By The Philadelphia Council AFL-CIO

  • Stop the Harrisburg right wing’s plan to pass “paycheck protection” bill in State House

The Republican leadership in Harrisburg is again trying to foist the so-called “paycheck protection” bill on Pennsylvania’s workers. This bill would make it illegal for public sector employers in Pennsylvania to deduct union members’ dues from their paychecks. According to these right-wingers, union members don’t need their paychecks “protected” from deductions for health insurance, or life insurance, or 401Ks, or United Way contributions, or transit passes. Just from the organizations they belong to, whose leaders they elect. Unions. Contact your State House member and urge him or her to vote NO on SB 501 — the dishonest, deceptive, anti-union “paycheck protection” bill.

Are the cracks starting to show in the Trans-Pacific Partnership?

Ford Motor Company announced this week that they would “close operations” in Japan and Indonesia. Their reason: the failure of the proposed Trans-Pacific Partnership trade deal to address currency manipulation that hampers their ability to do business in our “partners'” markets. Senator Sherrod Brown (D-OH) told the press, “The ink isn’t even dry and we are already seeing proof that this massive agreement will sell out American workers and roll back the remarkable recovery of our auto industry.” Contact your Senators and tell them you oppose trade deals like the TPP that hurt American workers.

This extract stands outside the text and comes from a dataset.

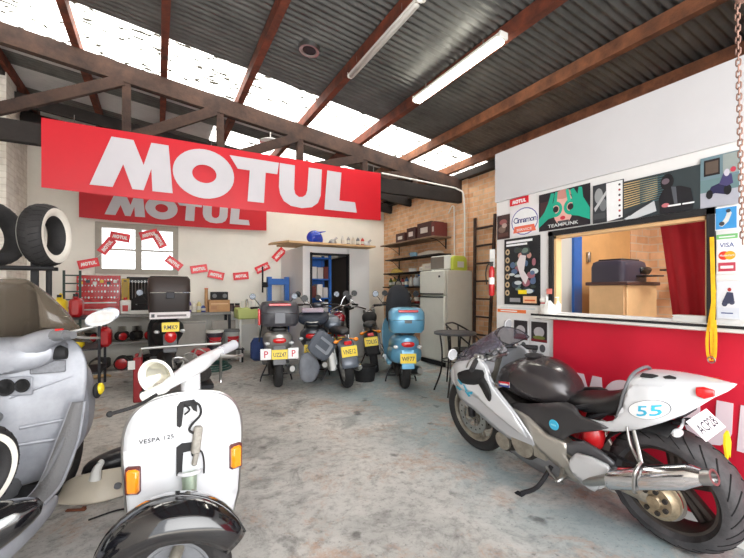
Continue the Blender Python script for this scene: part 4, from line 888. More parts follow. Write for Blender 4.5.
# left corner: green frame, red and yellow containers
t = thing('steel_shelf_frame', 'slim dark green ladder frame standing in the back left corner', 'frame', (-1.15, 7.5, 0))
for x in (-.1, .1): MB().box((x, 0, .8), (.03, .03, 1.6)).build('upright', mat('dark_green_paint', (40, 62, 54), .5), t)
for k in range(12): MB().box((0, 0, .15+.125*k), (.2, .02, .02)).build('rung', mat('dark_green_paint', (40, 62, 54), .5), t)
for (x, y, z, m_, n_, s) in ((-1.12, 6.5, .951, yellowp, 'yellow jerrycan beside the grey scooter windscreen', 1.15), (-.92, 6.3, .951, redtool, 'red jerrycan stacked beside the grey scooter windscreen', 1.2), (-.88, 6.15, .561, yellowp, 'small yellow jerrycan low behind the scooter mirror', 1.0), (-.6, 6.2, .561, redtool, 'red jerrycan low on the stand behind the scooter mirror', 1.2)):
    jerrycan(n_, (x, y, z), m_, black, s)
t = thing('parts_trolley', 'dark steel trolley that carries the red and yellow jerrycans', 'trolley', (-1.05, 6.35, 0))
for x in (-.35, .4):
    for y in (-.3, .32): MB().box((x, y, .475), (.03, .03, .95)).build('leg', darksteel, t)
for z in (.25, .55, .94): MB().box((.02, .01, z), (.8, .66, .02)).build('shelf_board', darksteel, t)

# ================================================================ WHEELS (axle along local y)
def tyre_prof(R, w, rim, k=.45):
    pr = []; hw = w/2; h = R-rim
    for i in range(15):
        a = -PI*.5+PI*i/14
        pr.append((rim+h*k+h*(1-k)*max(0, math.cos(a))**.8, hw*math.sin(a)))
    return [(rim, -hw*.72), (rim+h*.2, -hw*.9)]+pr+[(rim+h*.2, hw*.9), (rim, hw*.72)]
def wheel(parent, c, R, w, rim, style='spoke5', rot=(0, 0, 0), wall=None, tyrem=None, rimm=None, disc=0, grooves=0, k=.45, so=0.):
    M = Matrix.Translation(c) @ Euler(rot).to_matrix().to_4x4(); tyrem = tyrem or rubber; rimm = rimm or cast; Y = (0, 1, 0)
    o = MB(M).lathe(tyre_prof(R, w, rim, k), (0, 0, 0), Y, 48, closed=True).build('tyre', tyrem, parent, angle=60)
    if wall:
        q = MB(M)
        for s in (-1, 1): q.lathe([(rim+.004, s*w*.4), (rim+(R-rim)*.25, s*w*.478), (rim+(R-rim)*.5, s*w*.508), (rim+(R-rim)*.68, s*w*.49)], (0, 0, 0), Y, 48, cap=False)
        part('whitewall_band', q, wall, o, 'cream whitewall band')
    if grooves:
        q = MB(M); hw = w/2; h = R-rim
        for kk in range(grooves):
            for s in (-1, 1):
                a0 = 2*PI*(kk+(.5 if s > 0 else 0))/grooves; pts = []
                for j in range(6):
                    b = s*(.25+.95*j/5); aa = a0+.035*j+.02*j*j*.3
                    rr = rim+h*k+h*(1-k)*math.cos(b)**.8-.0008; pts.append((rr*math.cos(aa), hw*math.sin(b), rr*math.sin(aa)))
                q.tube(pts, lambda t: .0044*(1-.4*t), n=5, sm=1)
        q.build('tread_grooves', mat('groove_black', (20, 20, 22), .9), o)['kind'] = 'stuff'
    q = MB(M).lathe([(rim+.004, -w*.36), (rim-.012, -w*.34), (rim-.02, -w*.2), (rim-.02, w*.2), (rim-.012, w*.34), (rim+.004, w*.36), (rim-.004, w*.3), (rim-.01, 0), (rim-.004, -w*.3)], (0, 0, 0), Y, 40, closed=True)
    q.cyl((0, -w*.42, 0), (0, w*.42, 0), .035, n=20)
    if style.startswith('spoke'):
        n = int(style[5:])
        for i in range(n):
            a = 2*PI*i/n+.3
            for s in (-.12, .12) if n < 7 else (0,):
                p0 = (.03*math.cos(a+s*3), so, .03*math.sin(a+s*3)); p1 = ((rim-.014)*math.cos(a+s), so, (rim-.014)*math.sin(a+s))
                q.tube([p0, p1], .024 if so else .011 if n < 12 else .004, n=8, sm=1)
    else:
        q.lathe([(.03, w*.1), (rim*.5, w*.16), (rim*.86, w*.1), (rim-.015, w*.16)], (0, 0, 0), Y, 30).lathe([(.03, -w*.1), (rim*.5, -w*.16), (rim*.86, -w*.1), (rim-.015, -w*.16)], (0, 0, 0), Y, 30)
    r = q.build('rim', rimm, parent)
    if disc:
        for s in (-1, 1):
            y = s*(w*.5+.0)*.82; d = MB(M)
            d.lathe([(disc*.62, -.0025), (disc, -.0025), (disc, .0025), (disc*.62, .0025)], (0, y, 0), Y, 40, closed=True)
            for i in range(10):
                a = 2*PI*i/10; d.tube([(.04*math.cos(a), y*.8, .04*math.sin(a)), (disc*.66*math.cos(a+.2), y, disc*.66*math.sin(a+.2))], .006, n=6, sm=1)
            for i in range(14):
                a = 2*PI*i/14; d.m = 1; d.cyl((disc*.8*math.cos(a), y-.0035, disc*.8*math.sin(a)), (disc*.8*math.cos(a), y+.0035, disc*.8*math.sin(a)), .007, n=8); d.m = 0
            d.build('brake_disc', [steel, matteblack], r)
    return o
def plate(parent, name, c, e1, e2, w, h, txt, base=(244, 214, 36), col=(30, 30, 30), label=None):
    e1, e2 = Vector(e1).normalized(), Vector(e2).normalized(); o = Vector(c)-e1*w/2-e2*h/2
    ops = [('ts', txt, .1, .26, .62, .8, col)]
    p_ = flatart(name, o, e1, e2, w, h, ops, parent, base=base, th=.003)
    if label: p_['label'] = label
    return p_

# ================================================================ SPORT MOTORCYCLE (x forward, y left, z up), leaning on its side stand
bike = thing('sport_motorcycle', 'silver and white sport motorcycle parked along the office wall', 'motorcycle', (2.335, .98, 0), (math.radians(-9), 0, PI/2))
B = bike
RW, FW = (.035, -.01, .312), (1.42, 0, .3)
wheel(B, RW, .305, .18, .214, 'spoke5', tyrem=rubber_worn, grooves=26, k=.2, rimm=mat('dark_alloy', (84, 76, 72), .5, .6, noise=.2), so=-.06)
wheel(B, FW, .3, .12, .216, 'spoke3', disc=.15, tyrem=rubber)
# single sided swing arm on the left, hub, exhaust
MB().tube([(.62, .1, .42), (.45, .15, .385), (.25, .155, .33), (.06, .14, .3)], lambda t: .05-.01*t, n=12).build('swing_arm', cast, B)
h = MB().lathe([(0, .0), (.03, 0), (.035, -.012), (.075, -.014), (.088, -.03), (.1, -.035), (.1, -.06), (.06, -.07)], (.035, .18, .3), (0, 1, 0), 30)
hub = h.build('wheel_hub', mat('bronze_cast', (176, 160, 134), .4, .8, noise=.35, scale=30), B)
q = MB()
for i in range(7):
    a = 2*PI*i/7; q.cyl((.035+.055*math.cos(a), .15, .3+.055*math.sin(a)), (.035+.055*math.cos(a), .178, .3+.055*math.sin(a)), .012, n=8)
q.build('hub_nuts', engine_dark, hub)['kind'] = 'stuff'
MB().lathe([(.1, -.002), (.113, -.002), (.113, .002), (.1, .002)], (.035, .112, .3), (0, 1, 0), 44, closed=True).build('sprocket', steel, hub)
q = MB()
for s in (-1, 1): q.tube([(.035, .112, .3+.11*s), (.3, .1, .35+.08*s), (.6, .09, .39+.05*s)], .008, n=6)
q.build('drive_chain', darksteel, B)
ex = MB().loft([(.21, .225, .365, .045, .052, .052, 2.2), (.19, .225, .373, .052, .06, .06, 2.2), (-.14, .225, .525, .052, .06, .06, 2.2), (-.165, .225, .535, .042, .048, .048, 2.1), (-.2, .222, .547, .03, .033, .033, 2)], n=24).build('muffler', chrome, B)
MB().lathe([(.027, 0), (.033, 0), (.033, .05), (.023, .05), (.023, .0)], (-.19, .222, .545), (-1, 0, .42), 24, closed=True).build('tail_tip', steel, ex)
MB().tube([(.05, .225, .515), (.05, .28, .49), (.055, .288, .44), (.06, .282, .385), (.06, .225, .37)], .008, n=6).tube([(.05, .22, .51), (.07, .2, .57), (.1, .17, .64)], .009, n=8).tube([(.06, .22, .51), (.11, .19, .57), (.13, .17, .65)], .007, n=8).build('hanger_strap', steel, ex)
MB().tube([(.21, .225, .365), (.33, .21, .29), (.45, .15, .23), (.7, .08, .17), (.95, .06, .2), (1.05, .05, .35)], .028, n=12).build('exhaust_pipe', steel, B)
for o_ in panel('heat_shield', [(.39, .43), (.22, .43), (.2, .36), (.26, .31), (.31, .24), (.38, .26), (.44, .33)], lambda x, z: .22-.3*max(0, .3-z), silverpaint, B, th=.02, sm=2): pass
for o_ in panel('swing_guard', [(.5, .42), (.36, .5), (.2, .44), (.24, .40), (.42, .38)], lambda x, z: .19, mat('dark_slats', (96, 96, 100), .4, .5), B, th=.02, sm=2): pass
# engine, frame spars, underbelly
MB().box((.86, 0, .36), (.42, .3, .3), (0, .3, 0), b=.04).cyl((.78, -.19, .33), (.78, .19, .33), .1, n=24).cyl((.98, -.17, .28), (.98, .17, .28), .075, n=20).box((1.0, 0, .5), (.2, .28, .22), (0, -.5, 0), b=.03).build('engine_block', engine_dark, B)
MB().cyl((.79, .185, .33), (.79, .205, .33), .085, n=24).cyl((.98, .165, .28), (.98, .185, .28), .062, n=20).box((.66, .19, .34), (.1, .03, .12), b=.01).build('engine_cover', cast, B)
for s in (1, -1):
    f = panel('frame_spar', [(.93, .56), (.98, .59), (.9, .5), (.755, .45), (.653, .339), (.538, .286), (.446, .23), (.401, .276), (.473, .367), (.464, .45), (.593, .46), (.72, .53), (.82, .55)], lambda x, z, s=s: s*(.165+.03*math.sin(min(1, max(0, (z-.2)/.4))*PI)), mat('frame_silver', (190, 186, 178), .35, .7), B, th=.03, sm=2)
MB().tube([(.7, .15, .5), (.5, .13, .62), (.25, .1, .72), (.0, .08, .8)], .014).tube([(.6, .15, .4), (.4, .13, .58), (.2, .1, .7)], .012).tube([(.7, -.15, .5), (.5, -.13, .62), (.25, -.1, .72), (.0, -.08, .8)], .014).build('subframe', darksteel, B)
MB().cyl((.56, .04, .34), (.46, .03, .6), .026).torus((.5, .035, .5), (-.35, 0, 1), .034, .007, 20, 6).torus((.49, .035, .53), (-.35, 0, 1), .034, .007, 20, 6).torus((.51, .035, .47), (-.35, 0, 1), .034, .007, 20, 6).build('rear_shock', redtool, B)
MB().ball((.36, .1, .5), (.06, .06, .085)).build('oil_catch_can', redtool, B)
# tank
tk = MB().loft([(.49, 0, .67, .05, .02, .04, 2.2), (.51, 0, .69, .1, .05, .08, 2.3), (.575, 0, .705, .145, .11, .13, 2.4), (.67, 0, .72, .17, .145, .15, 2.5), (.8, 0, .72, .18, .155, .14, 2.5), (.93, 0, .71, .17, .125, .1, 2.4), (1.03, 0, .7, .13, .08, .06, 2.3), (1.07, 0, .69, .06, .03, .03, 2)], n=28).build('fuel_tank', mat('charcoal_tank', (62, 58, 60), .26, .35, coat=.45, noise=.08), B, sub=1)
MB().lathe([(0, 0), (.05, 0), (.052, .008), (.02, .014), (0, .014)], (.8, 0, .87), (-.05, 0, 1), 24).build('filler_cap', darksteel, tk)
flatart('tank_badge', (.955, .181, .68), (-1, .06, .12), (0, -.15, 1), .1, .035, [('r', .0, .5, 1, 1, (206, 50, 60)), ('r', 0, .0, 1, .5, (60, 80, 150)), ('r', .1, .35, .9, .65, (226, 226, 230))], tk, base=(200, 200, 206), th=.002)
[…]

Workers standing up and organizing despite anti-union attacks

It’s easy to get dejected reading news stories about the Friedrichs case, or anti-union bills in state legislatures across the country. But it’s important to recognize that workers are fighting back and winning, and building our labor movement as well. Mother Jones magazine recently profiled 5 industries where workers are organizing unions and building power. They call them “unlikely industries” because they don’t fit people’s traditional impression of the kinds of jobs where workers organize unions. But the truth is, any industry where working people want dignity, respect, democracy, and some power over their own situation, is an industry where workers will want to organize a union, sooner or later. Philadelphia is the site of a recent victory in one of the industries they describe, higher education, as the adjunct professors at Temple University voted a few months ago to join the Temple Association of University Professionals (and the Philadelphia University adjuncts are in the process of building their union campaign right now, too!).

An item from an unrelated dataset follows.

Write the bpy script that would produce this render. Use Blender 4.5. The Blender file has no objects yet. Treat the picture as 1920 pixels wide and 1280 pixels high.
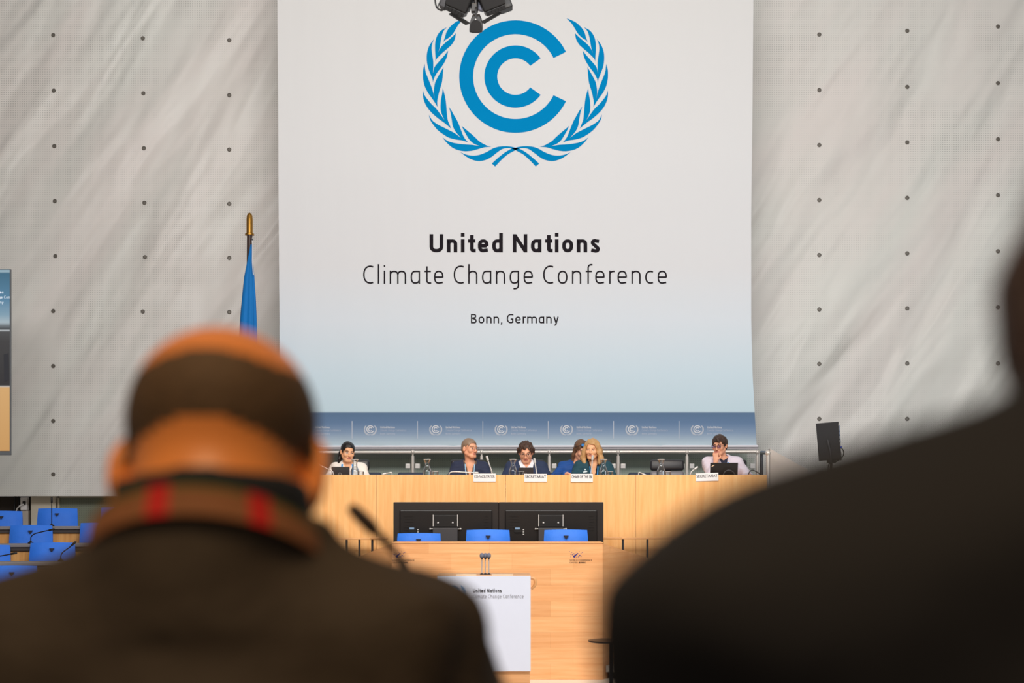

US Department of Labor takes steps to empower temporary workers

“Temp work” has become more and more a fact of life for American workers. Many large employers contract with “temporary staffing agencies” to provide workers — often these workers aren’t short-term temps, but a permanent part of the contracting company’s workforce. But if something goes wrong, the contracting company can say, “Hey, they’re not our employees, we’re not responsible.” The US Department of Labor has begun to issue new rules that will crack down on companies who don’t want to be held accountable for how they treat their temp or contract workers. As this Washington Post report explains, the DOL is advancing a “joint employer” approach that will allow workers to hold both the staffing agency and the contracting company accountable for obeying laws that protect workers. Sometimes that means winning overtime pay for workers who work at a single company for 2, separate “temp staffing agencies”. Sometimes it means blowing the whistle on OSHA violations. In either case, it means more power and protection for workers.